Below are some entries. Output each one exactly as it appears.
# Start of Rows
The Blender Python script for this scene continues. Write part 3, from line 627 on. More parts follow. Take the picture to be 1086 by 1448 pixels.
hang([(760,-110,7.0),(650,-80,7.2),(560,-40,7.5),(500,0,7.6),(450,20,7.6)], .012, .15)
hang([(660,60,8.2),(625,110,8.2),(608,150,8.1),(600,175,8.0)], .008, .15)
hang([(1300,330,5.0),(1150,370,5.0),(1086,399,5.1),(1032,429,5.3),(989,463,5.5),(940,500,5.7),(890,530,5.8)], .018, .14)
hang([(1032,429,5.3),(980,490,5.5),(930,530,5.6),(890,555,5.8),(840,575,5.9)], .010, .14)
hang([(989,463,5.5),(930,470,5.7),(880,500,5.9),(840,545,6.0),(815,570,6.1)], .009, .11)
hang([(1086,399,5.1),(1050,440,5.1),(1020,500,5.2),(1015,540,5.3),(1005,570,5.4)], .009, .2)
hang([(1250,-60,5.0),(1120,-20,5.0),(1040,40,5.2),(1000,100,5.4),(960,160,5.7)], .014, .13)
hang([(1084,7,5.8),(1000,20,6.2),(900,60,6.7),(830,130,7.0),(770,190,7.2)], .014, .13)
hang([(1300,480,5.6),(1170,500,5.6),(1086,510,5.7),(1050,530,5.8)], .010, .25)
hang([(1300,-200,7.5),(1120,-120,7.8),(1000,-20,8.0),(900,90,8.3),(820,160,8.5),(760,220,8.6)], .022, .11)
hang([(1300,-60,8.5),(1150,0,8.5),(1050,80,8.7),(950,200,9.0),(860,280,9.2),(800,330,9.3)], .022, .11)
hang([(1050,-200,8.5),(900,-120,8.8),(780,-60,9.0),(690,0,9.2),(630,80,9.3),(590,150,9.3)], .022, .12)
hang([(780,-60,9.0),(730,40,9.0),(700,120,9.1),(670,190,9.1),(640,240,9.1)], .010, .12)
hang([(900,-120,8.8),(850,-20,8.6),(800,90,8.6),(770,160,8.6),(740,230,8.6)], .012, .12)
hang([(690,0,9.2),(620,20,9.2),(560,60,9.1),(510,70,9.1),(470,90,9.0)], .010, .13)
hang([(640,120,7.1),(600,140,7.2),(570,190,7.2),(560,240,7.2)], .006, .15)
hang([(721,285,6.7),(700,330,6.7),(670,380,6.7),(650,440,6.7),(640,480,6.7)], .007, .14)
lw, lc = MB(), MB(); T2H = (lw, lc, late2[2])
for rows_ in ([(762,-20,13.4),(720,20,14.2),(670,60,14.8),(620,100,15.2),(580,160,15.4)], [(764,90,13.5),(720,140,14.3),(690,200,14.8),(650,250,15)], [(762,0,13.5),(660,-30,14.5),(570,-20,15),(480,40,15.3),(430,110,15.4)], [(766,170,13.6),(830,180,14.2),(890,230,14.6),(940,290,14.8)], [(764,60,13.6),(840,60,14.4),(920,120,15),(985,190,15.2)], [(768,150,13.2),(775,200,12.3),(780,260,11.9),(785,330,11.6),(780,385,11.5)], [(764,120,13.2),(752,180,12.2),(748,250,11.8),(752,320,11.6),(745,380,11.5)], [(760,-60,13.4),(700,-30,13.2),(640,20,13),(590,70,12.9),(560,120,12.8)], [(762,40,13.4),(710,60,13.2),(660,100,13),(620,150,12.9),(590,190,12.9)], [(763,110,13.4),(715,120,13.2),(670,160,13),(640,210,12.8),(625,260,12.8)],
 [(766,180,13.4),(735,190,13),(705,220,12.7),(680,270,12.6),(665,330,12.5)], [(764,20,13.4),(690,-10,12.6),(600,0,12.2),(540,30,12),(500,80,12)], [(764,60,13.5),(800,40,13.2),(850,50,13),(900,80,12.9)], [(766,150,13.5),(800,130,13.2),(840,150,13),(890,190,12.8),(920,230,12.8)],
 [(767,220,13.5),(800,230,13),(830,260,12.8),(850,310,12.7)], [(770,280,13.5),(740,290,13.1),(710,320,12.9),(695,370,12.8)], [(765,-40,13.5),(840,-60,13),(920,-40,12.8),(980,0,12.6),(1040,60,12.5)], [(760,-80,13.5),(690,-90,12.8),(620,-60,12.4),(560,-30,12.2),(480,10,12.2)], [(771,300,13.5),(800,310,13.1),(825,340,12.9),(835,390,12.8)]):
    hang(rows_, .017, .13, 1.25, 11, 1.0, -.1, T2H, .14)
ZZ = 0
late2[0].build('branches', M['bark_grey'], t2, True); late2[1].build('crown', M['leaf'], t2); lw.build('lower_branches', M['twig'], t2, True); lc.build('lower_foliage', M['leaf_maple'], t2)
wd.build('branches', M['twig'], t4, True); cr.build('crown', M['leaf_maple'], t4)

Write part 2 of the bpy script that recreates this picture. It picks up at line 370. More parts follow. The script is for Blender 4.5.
# End of Rows
Answer to the task:
The Blender Python script for this scene continues. Write part 3, from line 627 on. More parts follow. Take the picture to be 1086 by 1448 pixels.
hang([(760,-110,7.0),(650,-80,7.2),(560,-40,7.5),(500,0,7.6),(450,20,7.6)], .012, .15)
hang([(660,60,8.2),(625,110,8.2),(608,150,8.1),(600,175,8.0)], .008, .15)
hang([(1300,330,5.0),(1150,370,5.0),(1086,399,5.1),(1032,429,5.3),(989,463,5.5),(940,500,5.7),(890,530,5.8)], .018, .14)
hang([(1032,429,5.3),(980,490,5.5),(930,530,5.6),(890,555,5.8),(840,575,5.9)], .010, .14)
hang([(989,463,5.5),(930,470,5.7),(880,500,5.9),(840,545,6.0),(815,570,6.1)], .009, .11)
hang([(1086,399,5.1),(1050,440,5.1),(1020,500,5.2),(1015,540,5.3),(1005,570,5.4)], .009, .2)
hang([(1250,-60,5.0),(1120,-20,5.0),(1040,40,5.2),(1000,100,5.4),(960,160,5.7)], .014, .13)
hang([(1084,7,5.8),(1000,20,6.2),(900,60,6.7),(830,130,7.0),(770,190,7.2)], .014, .13)
hang([(1300,480,5.6),(1170,500,5.6),(1086,510,5.7),(1050,530,5.8)], .010, .25)
hang([(1300,-200,7.5),(1120,-120,7.8),(1000,-20,8.0),(900,90,8.3),(820,160,8.5),(760,220,8.6)], .022, .11)
hang([(1300,-60,8.5),(1150,0,8.5),(1050,80,8.7),(950,200,9.0),(860,280,9.2),(800,330,9.3)], .022, .11)
hang([(1050,-200,8.5),(900,-120,8.8),(780,-60,9.0),(690,0,9.2),(630,80,9.3),(590,150,9.3)], .022, .12)
hang([(780,-60,9.0),(730,40,9.0),(700,120,9.1),(670,190,9.1),(640,240,9.1)], .010, .12)
hang([(900,-120,8.8),(850,-20,8.6),(800,90,8.6),(770,160,8.6),(740,230,8.6)], .012, .12)
hang([(690,0,9.2),(620,20,9.2),(560,60,9.1),(510,70,9.1),(470,90,9.0)], .010, .13)
hang([(640,120,7.1),(600,140,7.2),(570,190,7.2),(560,240,7.2)], .006, .15)
hang([(721,285,6.7),(700,330,6.7),(670,380,6.7),(650,440,6.7),(640,480,6.7)], .007, .14)
lw, lc = MB(), MB(); T2H = (lw, lc, late2[2])
for rows_ in ([(762,-20,13.4),(720,20,14.2),(670,60,14.8),(620,100,15.2),(580,160,15.4)], [(764,90,13.5),(720,140,14.3),(690,200,14.8),(650,250,15)], [(762,0,13.5),(660,-30,14.5),(570,-20,15),(480,40,15.3),(430,110,15.4)], [(766,170,13.6),(830,180,14.2),(890,230,14.6),(940,290,14.8)], [(764,60,13.6),(840,60,14.4),(920,120,15),(985,190,15.2)], [(768,150,13.2),(775,200,12.3),(780,260,11.9),(785,330,11.6),(780,385,11.5)], [(764,120,13.2),(752,180,12.2),(748,250,11.8),(752,320,11.6),(745,380,11.5)], [(760,-60,13.4),(700,-30,13.2),(640,20,13),(590,70,12.9),(560,120,12.8)], [(762,40,13.4),(710,60,13.2),(660,100,13),(620,150,12.9),(590,190,12.9)], [(763,110,13.4),(715,120,13.2),(670,160,13),(640,210,12.8),(625,260,12.8)],
 [(766,180,13.4),(735,190,13),(705,220,12.7),(680,270,12.6),(665,330,12.5)], [(764,20,13.4),(690,-10,12.6),(600,0,12.2),(540,30,12),(500,80,12)], [(764,60,13.5),(800,40,13.2),(850,50,13),(900,80,12.9)], [(766,150,13.5),(800,130,13.2),(840,150,13),(890,190,12.8),(920,230,12.8)],
 [(767,220,13.5),(800,230,13),(830,260,12.8),(850,310,12.7)], [(770,280,13.5),(740,290,13.1),(710,320,12.9),(695,370,12.8)], [(765,-40,13.5),(840,-60,13),(920,-40,12.8),(980,0,12.6),(1040,60,12.5)], [(760,-80,13.5),(690,-90,12.8),(620,-60,12.4),(560,-30,12.2),(480,10,12.2)], [(771,300,13.5),(800,310,13.1),(825,340,12.9),(835,390,12.8)]):
    hang(rows_, .017, .13, 1.25, 11, 1.0, -.1, T2H, .14)
ZZ = 0
late2[0].build('branches', M['bark_grey'], t2, True); late2[1].build('crown', M['leaf'], t2); lw.build('lower_branches', M['twig'], t2, True); lc.build('lower_foliage', M['leaf_maple'], t2)
wd.build('branches', M['twig'], t4, True); cr.build('crown', M['leaf_maple'], t4)

Write part 2 of the bpy script that recreates this picture. It picks up at line 370. More parts follow. The script is for Blender 4.5.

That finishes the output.